WHAT TO DO:
Print, exactly as given, each line of the data from the line containing "MB().box(WX0 - .001, WX1" up to and including its last line.

DATA SEGMENT:

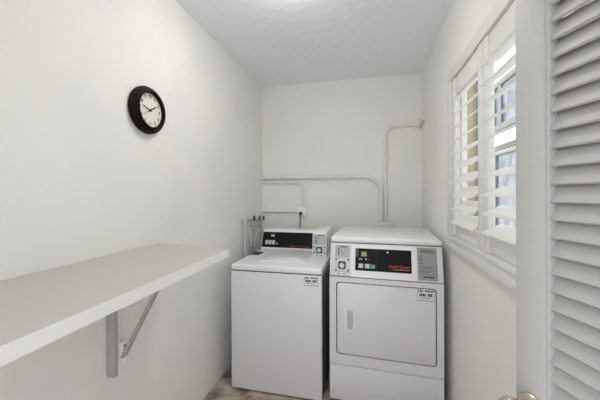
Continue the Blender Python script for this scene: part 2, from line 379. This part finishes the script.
# ------------------------------------------------------------------ taps, hoses and standpipe on the left wall
t = thing('standpipe', 'pale vertical drain pipe on the wall beside the washer', 'pipe', (XL + .03, 2.37, 0))
MB().tube([(XL + .034, 2.395, .003), (XL + .034, 2.395, 1.115)], .010, 16).build('pipe', M['pipe_white'], t, smooth=60)
MB().lathe([(.0105, 0), (.016, 0), (.017, .024), (.0125, .03), (.0105, .03)], (XL + .034, 2.395, 1.112), (0, 0, 1), 20).build('cap', M['pipe_white'], t)
MB().tube([(XL + .002, 2.395, 1.138), (XL + .030, 2.380, 1.138), (XL + .040, 2.44, 1.134)], .010, 10).build('outlet_arm', M['pipe_white'], t, smooth=60)
def tap(y, label, dz=0):
    z = 1.128 + dz
    t = thing('water_tap', label, 'tap', (XL, y, z), 'water taps beside the washer')
    MB().lathe([(0, .001), (.022, .001), (.022, .005), (.012, .008), (.012, .030), (.016, .034), (.016, .052), (.011, .056), (.010, .066), (0, .066)], (XL, y, z), (1, 0, 0), 20).tube([(XL + .043, y, z), (XL + .043, y - .014, z - .020), (XL + .043, y - .014, z - .040)], .009, 12).build('body', M['steel'], t, smooth=50)
    h = MB()
    h.lathe([(.014, .066), (.020, .066), (.022, .071), (.020, .076), (.014, .076), (.012, .071), (.014, .066)], (XL, y, z), (1, .25, .35), 24)
    for k in range(3):
        a = R(60 + 120 * k); h.tube([(XL + .064, y + .006 * math.cos(a), z + .015 + .006 * math.sin(a)), (XL + .067, y + .016 + .018 * math.cos(a), z + .023 + .018 * math.sin(a))], .0045, 8)
    h.build('handle', M['rubber'], t, smooth=50)
    MB().lathe([(.0105, 0), (.015, 0), (.015, -.018), (.011, -.022), (.0105, -.018)], (XL + .043, y - .014, z - .040), (0, 0, 1), 16).build('coupling', M['steel'], t)
tap(2.52, 'black-handled water tap on the wall nearest the standpipe'); tap(2.655, 'middle black-handled water tap on the wall behind the washer', -.010); tap(2.765, 'black-handled water tap on the wall next to the corner', -.022)
def hose(pts, label, r=.0105):
    t = tag(MB().tube(fillet(pts, .05, 6), r, 10).build('water_hose', M['hose'], None, smooth=60), label, 'hose', 'grey hoses beside the washer')
    return t
hx = XL + .044
hose([(hx, 2.506, 1.063), (hx, 2.498, .885), (hx + .004, 2.590, .885), (hx + .014, 2.600, 1.010), (hx + .026, 2.700, 1.010), (hx + .026, 2.705, .04)], 'grey hose looping from the tap nearest the standpipe')
hose([(hx, 2.641, 1.055), (hx - .006, 2.668, .97), (hx - .012, 2.640, .80), (hx - .016, 2.62, .04)], 'grey hose hanging from the middle tap')
hose([(hx, 2.751, 1.043), (hx + .006, 2.790, .97), (hx + .004, 2.800, .60), (hx + .004, 2.805, .04)], 'grey hose hanging from the tap next to the corner')

# ------------------------------------------------------------------ washing machine
WX0, WX1, WF, WB, WT = -.943, -.298, 1.9226, 2.72, .880
t = thing('washing_machine', 'white top-loading coin washer standing next to the wall with hoses', 'washing machine', (-.6175, 2.3, 0))
MB().box(WX0, WX1, WF, WB, .012, .832, .006, 3).build('cabinet', M['enamel'], t)
MB().box(WX1 - .001, WX1 + .0008, WF + .008, WB - .006, .02, .826).build('side_panel', M['cabinet_side'], t, label='dark grey side panel')  # thin dark grey sheet over the white cabinet's dryer-facing side
for x in (WX0 + .05, WX1 - .05):
    for y in (WF + .06, WB - .06):
        MB().lathe([(0, 0), (.018, 0), (.018, .008), (.008, .009), (.008, .0135), (0, .0135)], (x, y, .0005), (0, 0, 1), 16).build('foot', M['rubber'], t)
MB().box(WX0 + .006, WX1 - .006, WF + .005, WB - .005, .830, .837).build('seam', M['seam'], t)
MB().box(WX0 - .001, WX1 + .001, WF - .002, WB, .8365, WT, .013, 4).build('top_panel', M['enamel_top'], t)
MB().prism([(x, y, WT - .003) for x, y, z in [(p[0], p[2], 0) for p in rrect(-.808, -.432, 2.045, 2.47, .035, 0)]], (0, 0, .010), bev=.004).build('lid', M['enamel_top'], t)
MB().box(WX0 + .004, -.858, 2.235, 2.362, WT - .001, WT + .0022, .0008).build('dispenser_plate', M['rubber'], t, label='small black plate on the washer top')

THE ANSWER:
MB().box(WX0 - .001, WX1 + .001, WF - .002, WB, .8365, WT, .013, 4).build('top_panel', M['enamel_top'], t)
MB().prism([(x, y, WT - .003) for x, y, z in [(p[0], p[2], 0) for p in rrect(-.808, -.432, 2.045, 2.47, .035, 0)]], (0, 0, .010), bev=.004).build('lid', M['enamel_top'], t)
MB().box(WX0 + .004, -.858, 2.235, 2.362, WT - .001, WT + .0022, .0008).build('dispenser_plate', M['rubber'], t, label='small black plate on the washer top')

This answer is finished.